Mientras Marta estaba en Aix con Magdalena y Maximino, que fue el primer obispo de esa ciudad, los diputados de la ciudad vecina de Tarascón, atraídos por las historias de los milagros de los siervos de Dios, vinieron a suplicarles que derrotaran a un monstruo que devastaba su territorio. Marta tomó permiso de Magdalena y de Maximino, y siguió a estos hombres.
Al llegar a las puertas de la ciudad todo el pueblo los estaban esperando, pero al verla a ella sola muchos le dijeron que no tenían esperanza de que una sola mujer pudiera vencer a ese poderoso monstruo. Ella solo respondió preguntando dónde se encontraba ese famoso dragón. Entonces se le mostró un pequeño bosque cercano a la ciudad, y ella se dirigió allí enseguida y sin ninguna defensa.
Luego se escucharon algunos rugidos, y todos en el pueblo temblaron y se compadecían de esa pobre mujer, que había emprendido un trabajo en vano, sin armas, y a un lugar en donde ningún hombre armado del pueblo se atrevía a ir. Pero pronto los rugidos cesaron, y Marta reapareció, portando una pequeña cruz de madera en una mano, y en la otra al monstruo, atado a una cinta que ella había tomado de sus vestiduras. Así avanzó en medio de la ciudad, glorificando el nombre del Salvador y entregando al pueblo al dragón, como si fuera un juguete y aun ensangrentado de su ultima víctima.
Siempre me ha gustado mi nombre, aunque no pueda decir lo mismo de otros aspectos de mí misma o de mi cuerpo, hacia los que, en diferentes momentos de mi vida, he sentido rechazo. Mi nombre lo escogió mi padre, no es necesario tener recuerdos del día en que nací, ni yo ni mis hermanos, para saber que, sin duda, mi padre saltó de alegría con todos y cada uno de los nacimientos. También él fue quien nos puso nombre a todos, no porque quisiera imponerse, sino porque mi madre nunca mostró interés en ello. Probablemente, para ella, era ya un gran avance empezar a contagiarse de su alegría, pues todo lo que en su casa había vivido en relación a la llegada de un nuevo ser al mundo era llanto y tristeza.

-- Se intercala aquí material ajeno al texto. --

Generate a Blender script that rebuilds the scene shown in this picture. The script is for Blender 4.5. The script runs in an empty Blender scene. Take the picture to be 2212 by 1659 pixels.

Tuve la suerte de ser la segunda y librarme del vínculo patológico de mi padre con su madre, por el cual, el nombre de la primogénita tenía que ser escogido, sí o sí, por mi abuela. Remedios era su nombre, así que fue también el de mi hermana, al que le agregaron María. Por casualidades de la vida (no tan casuales) resulta que el nombre de mi abuela paterna era también el de mi madre, y misteriosamente esto nunca pareció tenerse en cuenta con respecto al nombre de mi hermana. Mi madre no era capaz de ponernos nombre porque tampoco ella misma tenía mucha consciencia de su propio nombre, ni de la fecha en que nació. Durante algunos años, a mi hermana la llamamos por su primer nombre, por desgracia hoy prefiere el segundo (María es infinitamente más bonito, pero bueno). A mi hermano estuvieron a punto de llamarlo Lázaro y completar así la tríada cristiana, tampoco habría estado mal, pero finalmente mi padre escogió Anxo, y lo cierto es que, como un ángel vino del cielo el tan esperado varón.
Es así que, después de que mi hermana haya preferido Remedios antes que María, la única de la tríada cristiana de Betania terminé por ser yo.
Y cómo no creer en Dios si ha tenido que ser una intervención del cielo, la que en su día hizo que mi madre abriera las Páginas Amarillas en la página y el lugar exacto en el que se posó su dedo para escoger, al azar, un número de teléfono con el que contactar a una psicóloga: nuestra segunda Madre. Empezó mi hermana, pero pronto fui yo detrás. Nunca habríamos imaginado, durante esos primeros años, que la historia de esta psicóloga habría sido, en algunos puntos, muy similar a la de nuestra abuela. Que forma tan maravillosa de entrelazar los destinos de quienes, sufriendo traumas parecidos, encontraron caminos opuestos de superación, uno hacia la oscuridad y otro hacia la luz. El trauma sufrido por mi abuela necesitó de tres generaciones para salir a la luz. Desencantar a la serpiente o a la "moura" no es cualquier cosa. Por muy bucólicas que parezcan hoy, los daños que producen pueden llegar a ser arrasadores. Solo algunos ángeles de la guarda, como Yolanda, lo consiguen, fruto, por supuesto, de su admirable tenacidad e inteligencia, ante la cual todavía hoy no puedo más que asombrarme, ella sola es motivo suficiente para creer en Dios. Aunque a veces diga que la fe la recibí de mi padre (a pesar de que mi madre haya sido monja), es mentira, se la debo única y exclusivamente a ella.